*DATA*:
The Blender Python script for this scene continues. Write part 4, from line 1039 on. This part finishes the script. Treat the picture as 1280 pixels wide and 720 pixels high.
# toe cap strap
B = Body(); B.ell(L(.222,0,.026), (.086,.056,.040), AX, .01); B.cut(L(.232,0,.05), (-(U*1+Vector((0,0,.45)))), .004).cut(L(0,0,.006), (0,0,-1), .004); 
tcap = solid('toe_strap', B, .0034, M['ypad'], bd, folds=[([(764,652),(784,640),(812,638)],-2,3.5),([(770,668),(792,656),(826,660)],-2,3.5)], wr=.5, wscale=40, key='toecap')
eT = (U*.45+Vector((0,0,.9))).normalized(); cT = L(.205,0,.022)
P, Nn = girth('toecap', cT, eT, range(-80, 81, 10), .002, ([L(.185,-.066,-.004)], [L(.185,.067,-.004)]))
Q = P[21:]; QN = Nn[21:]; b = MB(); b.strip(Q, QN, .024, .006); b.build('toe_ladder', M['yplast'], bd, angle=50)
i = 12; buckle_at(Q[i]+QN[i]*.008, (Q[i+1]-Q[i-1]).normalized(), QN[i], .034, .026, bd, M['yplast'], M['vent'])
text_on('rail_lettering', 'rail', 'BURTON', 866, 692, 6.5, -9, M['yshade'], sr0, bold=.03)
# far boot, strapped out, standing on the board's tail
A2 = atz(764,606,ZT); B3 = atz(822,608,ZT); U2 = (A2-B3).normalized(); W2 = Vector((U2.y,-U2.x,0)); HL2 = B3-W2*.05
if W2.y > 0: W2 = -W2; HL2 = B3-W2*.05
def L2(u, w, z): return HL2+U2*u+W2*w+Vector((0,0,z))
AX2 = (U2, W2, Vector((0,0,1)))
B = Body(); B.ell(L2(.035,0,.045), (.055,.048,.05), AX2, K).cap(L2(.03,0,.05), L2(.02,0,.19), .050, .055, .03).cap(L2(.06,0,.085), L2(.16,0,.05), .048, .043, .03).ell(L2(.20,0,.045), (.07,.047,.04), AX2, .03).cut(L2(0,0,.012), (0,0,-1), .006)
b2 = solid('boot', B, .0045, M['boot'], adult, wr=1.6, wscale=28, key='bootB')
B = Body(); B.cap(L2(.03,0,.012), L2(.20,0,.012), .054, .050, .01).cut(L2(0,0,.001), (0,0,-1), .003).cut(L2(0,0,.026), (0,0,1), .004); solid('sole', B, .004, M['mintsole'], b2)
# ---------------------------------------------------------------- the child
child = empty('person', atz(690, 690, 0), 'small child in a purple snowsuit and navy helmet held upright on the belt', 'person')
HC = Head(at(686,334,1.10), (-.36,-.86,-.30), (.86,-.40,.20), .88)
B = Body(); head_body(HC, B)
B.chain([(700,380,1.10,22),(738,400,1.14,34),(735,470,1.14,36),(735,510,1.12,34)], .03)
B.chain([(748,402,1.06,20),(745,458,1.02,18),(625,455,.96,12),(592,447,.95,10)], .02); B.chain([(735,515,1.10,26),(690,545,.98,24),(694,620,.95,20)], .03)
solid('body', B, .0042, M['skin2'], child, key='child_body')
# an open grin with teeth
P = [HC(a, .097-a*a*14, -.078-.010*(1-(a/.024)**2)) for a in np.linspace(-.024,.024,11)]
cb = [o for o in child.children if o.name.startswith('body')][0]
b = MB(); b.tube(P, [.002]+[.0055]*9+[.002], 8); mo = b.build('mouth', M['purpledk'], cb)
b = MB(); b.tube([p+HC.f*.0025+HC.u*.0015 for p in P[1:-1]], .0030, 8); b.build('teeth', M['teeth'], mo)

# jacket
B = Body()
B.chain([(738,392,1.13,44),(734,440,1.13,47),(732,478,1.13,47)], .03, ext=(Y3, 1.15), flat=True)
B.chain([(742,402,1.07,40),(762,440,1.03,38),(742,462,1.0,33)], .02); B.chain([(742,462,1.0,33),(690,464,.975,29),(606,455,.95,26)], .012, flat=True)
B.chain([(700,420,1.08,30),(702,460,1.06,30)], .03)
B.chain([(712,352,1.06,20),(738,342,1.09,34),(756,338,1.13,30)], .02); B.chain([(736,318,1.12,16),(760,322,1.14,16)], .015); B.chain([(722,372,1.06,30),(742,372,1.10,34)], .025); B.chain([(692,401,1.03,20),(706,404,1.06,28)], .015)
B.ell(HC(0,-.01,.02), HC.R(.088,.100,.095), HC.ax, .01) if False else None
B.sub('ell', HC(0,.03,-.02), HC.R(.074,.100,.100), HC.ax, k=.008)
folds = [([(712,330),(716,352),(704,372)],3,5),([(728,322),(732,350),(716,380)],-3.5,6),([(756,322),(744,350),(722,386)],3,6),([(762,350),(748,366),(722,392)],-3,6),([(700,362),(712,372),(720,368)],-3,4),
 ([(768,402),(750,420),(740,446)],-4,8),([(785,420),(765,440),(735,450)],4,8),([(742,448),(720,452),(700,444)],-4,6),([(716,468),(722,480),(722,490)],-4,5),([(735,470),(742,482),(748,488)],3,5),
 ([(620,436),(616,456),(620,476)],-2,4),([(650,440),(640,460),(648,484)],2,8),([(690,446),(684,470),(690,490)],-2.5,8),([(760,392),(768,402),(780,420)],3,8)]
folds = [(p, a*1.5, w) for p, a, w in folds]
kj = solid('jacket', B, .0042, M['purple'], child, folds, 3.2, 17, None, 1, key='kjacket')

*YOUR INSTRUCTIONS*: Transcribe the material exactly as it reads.

*RESULT OF THE TASK*:
The Blender Python script for this scene continues. Write part 4, from line 1039 on. This part finishes the script. Treat the picture as 1280 pixels wide and 720 pixels high.
# toe cap strap
B = Body(); B.ell(L(.222,0,.026), (.086,.056,.040), AX, .01); B.cut(L(.232,0,.05), (-(U*1+Vector((0,0,.45)))), .004).cut(L(0,0,.006), (0,0,-1), .004); 
tcap = solid('toe_strap', B, .0034, M['ypad'], bd, folds=[([(764,652),(784,640),(812,638)],-2,3.5),([(770,668),(792,656),(826,660)],-2,3.5)], wr=.5, wscale=40, key='toecap')
eT = (U*.45+Vector((0,0,.9))).normalized(); cT = L(.205,0,.022)
P, Nn = girth('toecap', cT, eT, range(-80, 81, 10), .002, ([L(.185,-.066,-.004)], [L(.185,.067,-.004)]))
Q = P[21:]; QN = Nn[21:]; b = MB(); b.strip(Q, QN, .024, .006); b.build('toe_ladder', M['yplast'], bd, angle=50)
i = 12; buckle_at(Q[i]+QN[i]*.008, (Q[i+1]-Q[i-1]).normalized(), QN[i], .034, .026, bd, M['yplast'], M['vent'])
text_on('rail_lettering', 'rail', 'BURTON', 866, 692, 6.5, -9, M['yshade'], sr0, bold=.03)
# far boot, strapped out, standing on the board's tail
A2 = atz(764,606,ZT); B3 = atz(822,608,ZT); U2 = (A2-B3).normalized(); W2 = Vector((U2.y,-U2.x,0)); HL2 = B3-W2*.05
if W2.y > 0: W2 = -W2; HL2 = B3-W2*.05
def L2(u, w, z): return HL2+U2*u+W2*w+Vector((0,0,z))
AX2 = (U2, W2, Vector((0,0,1)))
B = Body(); B.ell(L2(.035,0,.045), (.055,.048,.05), AX2, K).cap(L2(.03,0,.05), L2(.02,0,.19), .050, .055, .03).cap(L2(.06,0,.085), L2(.16,0,.05), .048, .043, .03).ell(L2(.20,0,.045), (.07,.047,.04), AX2, .03).cut(L2(0,0,.012), (0,0,-1), .006)
b2 = solid('boot', B, .0045, M['boot'], adult, wr=1.6, wscale=28, key='bootB')
B = Body(); B.cap(L2(.03,0,.012), L2(.20,0,.012), .054, .050, .01).cut(L2(0,0,.001), (0,0,-1), .003).cut(L2(0,0,.026), (0,0,1), .004); solid('sole', B, .004, M['mintsole'], b2)
# ---------------------------------------------------------------- the child
child = empty('person', atz(690, 690, 0), 'small child in a purple snowsuit and navy helmet held upright on the belt', 'person')
HC = Head(at(686,334,1.10), (-.36,-.86,-.30), (.86,-.40,.20), .88)
B = Body(); head_body(HC, B)
B.chain([(700,380,1.10,22),(738,400,1.14,34),(735,470,1.14,36),(735,510,1.12,34)], .03)
B.chain([(748,402,1.06,20),(745,458,1.02,18),(625,455,.96,12),(592,447,.95,10)], .02); B.chain([(735,515,1.10,26),(690,545,.98,24),(694,620,.95,20)], .03)
solid('body', B, .0042, M['skin2'], child, key='child_body')
# an open grin with teeth
P = [HC(a, .097-a*a*14, -.078-.010*(1-(a/.024)**2)) for a in np.linspace(-.024,.024,11)]
cb = [o for o in child.children if o.name.startswith('body')][0]
b = MB(); b.tube(P, [.002]+[.0055]*9+[.002], 8); mo = b.build('mouth', M['purpledk'], cb)
b = MB(); b.tube([p+HC.f*.0025+HC.u*.0015 for p in P[1:-1]], .0030, 8); b.build('teeth', M['teeth'], mo)

# jacket
B = Body()
B.chain([(738,392,1.13,44),(734,440,1.13,47),(732,478,1.13,47)], .03, ext=(Y3, 1.15), flat=True)
B.chain([(742,402,1.07,40),(762,440,1.03,38),(742,462,1.0,33)], .02); B.chain([(742,462,1.0,33),(690,464,.975,29),(606,455,.95,26)], .012, flat=True)
B.chain([(700,420,1.08,30),(702,460,1.06,30)], .03)
B.chain([(712,352,1.06,20),(738,342,1.09,34),(756,338,1.13,30)], .02); B.chain([(736,318,1.12,16),(760,322,1.14,16)], .015); B.chain([(722,372,1.06,30),(742,372,1.10,34)], .025); B.chain([(692,401,1.03,20),(706,404,1.06,28)], .015)
B.ell(HC(0,-.01,.02), HC.R(.088,.100,.095), HC.ax, .01) if False else None
B.sub('ell', HC(0,.03,-.02), HC.R(.074,.100,.100), HC.ax, k=.008)
folds = [([(712,330),(716,352),(704,372)],3,5),([(728,322),(732,350),(716,380)],-3.5,6),([(756,322),(744,350),(722,386)],3,6),([(762,350),(748,366),(722,392)],-3,6),([(700,362),(712,372),(720,368)],-3,4),
 ([(768,402),(750,420),(740,446)],-4,8),([(785,420),(765,440),(735,450)],4,8),([(742,448),(720,452),(700,444)],-4,6),([(716,468),(722,480),(722,490)],-4,5),([(735,470),(742,482),(748,488)],3,5),
 ([(620,436),(616,456),(620,476)],-2,4),([(650,440),(640,460),(648,484)],2,8),([(690,446),(684,470),(690,490)],-2.5,8),([(760,392),(768,402),(780,420)],3,8)]
folds = [(p, a*1.5, w) for p, a, w in folds]
kj = solid('jacket', B, .0042, M['purple'], child, folds, 3.2, 17, None, 1, key='kjacket')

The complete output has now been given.